Rotterdam heeft thans ook zijn vergeten schoolkind! Tot nog toe waren wij er hier voor bespaard gebleven, schreef de Telefoon-correspondent aldaar. Gisteren 24 September 1925 heeft namelijk het langzamerhand chronisch wordend geval zich ook te Rotterdam voorgedaan.

Te vijf uur 's middags 24 september 1925 waren de leerlingen der 5e klasse van de Oranje-Nassauschool, een school voor bijzonder onderwijs aan de Velzenluststraat, naar huis gegaan. Eenige jongens moesten nablijven. Na een kwartiertje was de onderwijzer komen zeggen, dat ook zij konden opruimen. Blijkbaar is dit verkeerd begrepen door den 9-jarigen D. M., wonende op den Beukelsdijk. De jongen had zijn werk nog niet af en verkeerde in de meening, dat dit eerst gereed moest, vóór hij naar huis mocht gaan. De andere jongens gingen weg en M. bleef alleen in het lokaal achter. Te halfzes verliet het hoofd der school, de heer C. de Bruyn, die meende, dat alle kinderen weg waren het gebouw en deed de buitendeur op slot.
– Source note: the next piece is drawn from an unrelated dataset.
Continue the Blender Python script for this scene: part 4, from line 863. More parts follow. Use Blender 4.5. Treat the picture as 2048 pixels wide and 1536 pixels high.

Toen de jongen met zijn werk gereed was, liep hij de gang in, om te zien, of de onderwijzer er nog was. Tot zijn schrik bemerkte hij, dat diens fiets, die altijd in de gang staat, weg was. Hij liep naar de buitendeur, doch vond deze op slot. Natuurlijk kwamen den knaap allerlei gedachten aan vergeten kinderen, die den geheelen nacht in de school hadden gezeten, in het hoofd, en hij vergat daardoor, dat de achteruitgang naar de gymnastiekschool altijd open staat. Hij begon luidkeels te schreeuwen en aan de deur te rammelen. Toevallig passeerden juist twee rechercheurs van politie, die den jongen geruststelden en bij den conciërge, die betrekkelijk dichtbij in de Jan Sonjéstraat woont, den sleutel van 't gebouw gingen halen. Te kwart voor zes was de jongen alweer bevrijd. Thuis had men nog niets van zijn achterblijven bemerkt.

Het hoofd der school wees er nog op, al was de jongen niet door de rechercheurs opgemerkt, hij toch niet lang meer opgesloten had behoeven te blijven, daar om zes uur de vrouw van den conciërge altijd weer in het gebouw komt voor het schoonmaken der lokalen. Maar, zoo voegde de heer De Bruyn hieraan toe, ik kan u de verzekering geven, dat het niet meer gebeuren zal. Het is een goede les geweest en wij zullen voortaan 's avonds voor het sluiten der school nagaan, of er iemand achterblijft.